Tajikistan: Putin Fails to Deliver

High-level talks with Moscow leader fail to meet Tajik expectations of Russian investment.

Tajikistan: Putin Fails to Deliver

High-level talks with Moscow leader fail to meet Tajik expectations of Russian investment.

President Vladimir Putin returned from Dushanbe this week without signing a set of major agreements designed to help secure Tajikistan's future.


The April 26-28 visit had been heralded as a way of reviving the strategic relationship between Russia and Tajikistan. It got off to a bad start even before Putin arrived. Tajik officials discovered that the Russians had downgraded his visit from an official one to a mere working visit.


According to journalists in Tajikistan, the government was informed two hours before Putin's plane landed in Dushanbe, and had to rearrange everything - which including sending the honour guard and brass band home from the airport.


The result of the change was that none of the agreements lined up for signature could be approved.

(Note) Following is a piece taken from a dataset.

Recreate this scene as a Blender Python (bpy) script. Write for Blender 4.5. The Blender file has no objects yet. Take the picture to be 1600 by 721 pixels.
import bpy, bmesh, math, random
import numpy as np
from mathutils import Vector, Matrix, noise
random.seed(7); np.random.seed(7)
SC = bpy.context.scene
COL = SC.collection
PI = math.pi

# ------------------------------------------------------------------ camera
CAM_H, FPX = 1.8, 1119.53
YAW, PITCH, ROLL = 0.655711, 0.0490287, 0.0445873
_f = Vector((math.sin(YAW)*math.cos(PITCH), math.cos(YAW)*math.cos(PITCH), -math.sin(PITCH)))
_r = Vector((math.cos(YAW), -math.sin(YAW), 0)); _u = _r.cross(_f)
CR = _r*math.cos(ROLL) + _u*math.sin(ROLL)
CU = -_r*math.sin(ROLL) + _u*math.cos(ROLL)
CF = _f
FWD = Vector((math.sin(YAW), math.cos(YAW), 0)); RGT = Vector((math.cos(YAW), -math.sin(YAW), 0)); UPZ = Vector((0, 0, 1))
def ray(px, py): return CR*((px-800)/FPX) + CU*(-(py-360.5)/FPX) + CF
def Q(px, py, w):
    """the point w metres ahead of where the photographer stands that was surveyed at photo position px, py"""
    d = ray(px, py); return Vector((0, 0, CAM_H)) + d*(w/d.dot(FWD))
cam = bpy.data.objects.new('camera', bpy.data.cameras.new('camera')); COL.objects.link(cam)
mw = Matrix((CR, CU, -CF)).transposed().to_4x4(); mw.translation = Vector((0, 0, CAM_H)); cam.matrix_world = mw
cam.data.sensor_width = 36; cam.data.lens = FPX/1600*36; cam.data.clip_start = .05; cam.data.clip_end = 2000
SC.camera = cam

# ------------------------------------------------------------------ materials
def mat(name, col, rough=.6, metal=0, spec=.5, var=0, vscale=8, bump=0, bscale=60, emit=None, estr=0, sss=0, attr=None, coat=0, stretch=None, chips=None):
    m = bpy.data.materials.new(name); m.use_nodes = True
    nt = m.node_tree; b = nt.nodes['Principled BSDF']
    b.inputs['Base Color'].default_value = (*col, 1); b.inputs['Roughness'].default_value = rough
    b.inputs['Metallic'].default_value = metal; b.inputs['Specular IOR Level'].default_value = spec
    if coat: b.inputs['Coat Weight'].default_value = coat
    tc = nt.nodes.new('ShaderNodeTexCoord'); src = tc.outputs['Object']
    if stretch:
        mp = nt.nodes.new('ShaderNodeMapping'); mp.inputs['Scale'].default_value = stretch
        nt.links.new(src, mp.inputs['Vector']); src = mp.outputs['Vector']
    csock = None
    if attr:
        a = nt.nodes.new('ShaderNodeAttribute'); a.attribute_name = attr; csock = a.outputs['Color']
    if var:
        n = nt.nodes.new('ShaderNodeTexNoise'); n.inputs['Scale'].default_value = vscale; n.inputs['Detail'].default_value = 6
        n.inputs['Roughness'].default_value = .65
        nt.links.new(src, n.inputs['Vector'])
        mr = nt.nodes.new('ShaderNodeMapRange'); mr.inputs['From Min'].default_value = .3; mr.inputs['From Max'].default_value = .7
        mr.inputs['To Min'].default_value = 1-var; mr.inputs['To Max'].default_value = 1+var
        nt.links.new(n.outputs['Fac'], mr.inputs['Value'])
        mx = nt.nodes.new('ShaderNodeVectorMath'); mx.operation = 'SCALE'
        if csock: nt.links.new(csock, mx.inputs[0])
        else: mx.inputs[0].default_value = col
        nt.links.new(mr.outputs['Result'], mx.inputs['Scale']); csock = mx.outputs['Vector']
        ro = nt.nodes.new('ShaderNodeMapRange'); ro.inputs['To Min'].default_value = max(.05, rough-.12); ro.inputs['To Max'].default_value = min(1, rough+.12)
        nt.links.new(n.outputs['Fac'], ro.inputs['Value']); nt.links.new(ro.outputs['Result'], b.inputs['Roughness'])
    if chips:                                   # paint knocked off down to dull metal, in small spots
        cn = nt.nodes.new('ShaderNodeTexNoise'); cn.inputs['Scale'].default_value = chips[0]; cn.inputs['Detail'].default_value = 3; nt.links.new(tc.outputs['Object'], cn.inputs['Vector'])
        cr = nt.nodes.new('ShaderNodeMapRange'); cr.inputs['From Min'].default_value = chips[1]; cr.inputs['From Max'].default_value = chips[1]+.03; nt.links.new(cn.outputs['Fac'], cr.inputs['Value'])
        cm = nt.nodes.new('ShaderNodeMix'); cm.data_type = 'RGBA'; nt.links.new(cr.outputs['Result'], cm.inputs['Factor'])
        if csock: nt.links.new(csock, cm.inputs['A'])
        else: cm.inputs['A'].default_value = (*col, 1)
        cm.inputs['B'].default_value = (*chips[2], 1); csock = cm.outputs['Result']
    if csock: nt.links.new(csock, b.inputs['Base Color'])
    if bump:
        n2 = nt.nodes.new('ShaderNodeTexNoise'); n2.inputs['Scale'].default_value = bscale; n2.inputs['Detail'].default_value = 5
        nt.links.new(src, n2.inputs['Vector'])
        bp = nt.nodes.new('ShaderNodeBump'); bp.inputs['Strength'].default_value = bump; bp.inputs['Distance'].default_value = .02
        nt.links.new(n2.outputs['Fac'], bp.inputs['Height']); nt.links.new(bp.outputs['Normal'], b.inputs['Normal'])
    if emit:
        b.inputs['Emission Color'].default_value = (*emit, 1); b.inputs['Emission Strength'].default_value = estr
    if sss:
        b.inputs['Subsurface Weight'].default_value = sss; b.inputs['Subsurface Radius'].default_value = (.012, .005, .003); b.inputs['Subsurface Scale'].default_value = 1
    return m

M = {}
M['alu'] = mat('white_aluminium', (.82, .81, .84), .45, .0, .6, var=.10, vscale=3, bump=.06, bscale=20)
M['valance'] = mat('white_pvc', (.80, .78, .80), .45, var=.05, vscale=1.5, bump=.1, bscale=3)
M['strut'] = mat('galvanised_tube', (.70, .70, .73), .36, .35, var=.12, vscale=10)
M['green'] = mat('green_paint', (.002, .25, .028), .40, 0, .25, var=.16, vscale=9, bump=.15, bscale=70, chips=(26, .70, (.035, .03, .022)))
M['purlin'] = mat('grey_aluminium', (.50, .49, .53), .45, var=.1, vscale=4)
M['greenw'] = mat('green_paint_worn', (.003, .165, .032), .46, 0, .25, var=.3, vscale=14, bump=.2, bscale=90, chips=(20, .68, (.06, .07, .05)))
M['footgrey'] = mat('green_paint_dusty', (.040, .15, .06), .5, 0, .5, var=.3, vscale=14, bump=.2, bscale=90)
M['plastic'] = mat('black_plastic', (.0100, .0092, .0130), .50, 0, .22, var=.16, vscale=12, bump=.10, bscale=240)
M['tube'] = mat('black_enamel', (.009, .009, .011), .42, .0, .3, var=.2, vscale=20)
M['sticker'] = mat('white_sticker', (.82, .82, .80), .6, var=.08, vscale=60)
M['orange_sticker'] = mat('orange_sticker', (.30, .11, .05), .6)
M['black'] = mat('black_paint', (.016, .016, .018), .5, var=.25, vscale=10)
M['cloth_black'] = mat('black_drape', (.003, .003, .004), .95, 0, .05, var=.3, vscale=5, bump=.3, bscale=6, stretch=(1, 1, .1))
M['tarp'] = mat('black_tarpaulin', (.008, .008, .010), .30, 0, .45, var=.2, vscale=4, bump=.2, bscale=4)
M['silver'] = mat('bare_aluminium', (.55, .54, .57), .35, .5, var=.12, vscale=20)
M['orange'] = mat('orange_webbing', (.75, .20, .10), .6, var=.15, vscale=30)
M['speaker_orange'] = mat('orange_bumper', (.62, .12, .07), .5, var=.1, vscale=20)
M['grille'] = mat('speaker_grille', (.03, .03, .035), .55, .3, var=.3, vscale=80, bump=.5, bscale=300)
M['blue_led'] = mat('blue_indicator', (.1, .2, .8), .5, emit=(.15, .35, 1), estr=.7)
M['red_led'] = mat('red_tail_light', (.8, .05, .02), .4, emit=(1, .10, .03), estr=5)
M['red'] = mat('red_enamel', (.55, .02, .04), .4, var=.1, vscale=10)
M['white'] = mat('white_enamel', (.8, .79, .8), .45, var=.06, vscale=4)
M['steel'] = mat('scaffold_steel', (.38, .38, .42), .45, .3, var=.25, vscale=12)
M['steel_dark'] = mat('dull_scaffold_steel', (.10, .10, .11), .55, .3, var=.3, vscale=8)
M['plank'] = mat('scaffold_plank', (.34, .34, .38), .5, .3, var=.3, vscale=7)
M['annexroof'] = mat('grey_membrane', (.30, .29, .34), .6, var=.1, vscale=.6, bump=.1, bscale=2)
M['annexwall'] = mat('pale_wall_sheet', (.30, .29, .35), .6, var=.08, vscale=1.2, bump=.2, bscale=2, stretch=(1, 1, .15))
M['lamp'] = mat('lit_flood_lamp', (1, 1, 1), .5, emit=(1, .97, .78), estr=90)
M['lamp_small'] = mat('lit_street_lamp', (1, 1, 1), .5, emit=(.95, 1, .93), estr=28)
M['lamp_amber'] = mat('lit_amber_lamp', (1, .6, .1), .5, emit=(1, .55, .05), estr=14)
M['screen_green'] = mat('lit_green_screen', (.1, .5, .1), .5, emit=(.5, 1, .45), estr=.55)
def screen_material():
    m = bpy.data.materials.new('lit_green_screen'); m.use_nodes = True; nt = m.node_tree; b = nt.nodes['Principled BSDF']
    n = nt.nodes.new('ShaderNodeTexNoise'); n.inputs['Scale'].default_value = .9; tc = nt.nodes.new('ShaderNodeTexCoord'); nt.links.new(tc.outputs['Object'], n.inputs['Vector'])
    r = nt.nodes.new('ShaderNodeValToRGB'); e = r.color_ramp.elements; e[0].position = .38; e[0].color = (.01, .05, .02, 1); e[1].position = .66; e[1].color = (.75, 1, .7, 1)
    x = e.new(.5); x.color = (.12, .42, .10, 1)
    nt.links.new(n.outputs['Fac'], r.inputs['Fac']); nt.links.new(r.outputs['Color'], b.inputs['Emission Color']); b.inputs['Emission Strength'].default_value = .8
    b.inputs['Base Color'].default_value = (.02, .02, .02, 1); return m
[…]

On the security side, the most important document was one which details the arrangements for Russia's continuing military presence in Tajikistan. Signing of the agreement will now take place in May.


Russia has maintained an army division in the republic for the last decade, in addition to some 8,000-9,000 frontier troops ranged along the border with Afghanistan. During Putin's visit, it became apparent that the division's current strength of around 11,000 men would be halved once it is reconstituted with the status of a semi-permanent military base. This contradicts Putin's remarks, reported from a meeting he had with the local Russian garrison, that "we plan to boost our presence here".


On the economic front, the visit was expected to take forward talks on how Russia can invest in Tajikistan's ailing economy. One option has been to convert some 250 million US dollars of Tajik debt into company shares which would be duly handed over to Russia. The aluminium plant at Tursunzade is seen as a prime target for such a deal, and the Russian Aluminium concern has been talking about taking a controlling share. The head of the latter, Oleg Derepaska, visited the plant when he arrived with Putin's delegation, but there was no immediate outcome.


The Tajik government will be reluctant to give up control of the Tursunzade plant. Although it is in poor shape and operating at much less than capacity, it still accounts for around half of the country's export revenues.


Talks on other investment possibilities, including plans to attract Russian capital to complete the construction of a hydroelectric dam at Sangtuda, do not seem to have made much headway. Interviewed by IWPR when he was in Tajikistan earlier in April, Russian foreign minister Igor Ivanov had promised that economic plans would "go from theory to practice during Putin's visit to Dushanbe". This did not happen.


Tajik officials will also have been disappointed by the failure to achieve a breakthrough on the treatment of the tens of thousands of migrant workers who go to Russia every year. Tajikistan has been concerned at what it sees as the Russian government's inadequate response to the widespread pattern of racist attacks and police mistreatment of seasonal workers.


Even though Putin told a press conference that "they must not and will not be humiliated", no practical steps were taken to secure the migrants' future. The money they send home is vital for sustaining impoverished households and the capital inflow is significant enough to support the economy as a whole.


The most significant event during Putin's visit concerned the wider region rather than just Tajikistan. Putin signed an agreement with the Tajik president Imomali Rahmonov and his counterparts from Kazakstan, Kyrgyzstan, Armenia and Belarus establishing a joint Collective Security Treaty Organisation.


Some details of the way the body will be structured were finalised, but the signing only formalised an arrangement agreed on last year.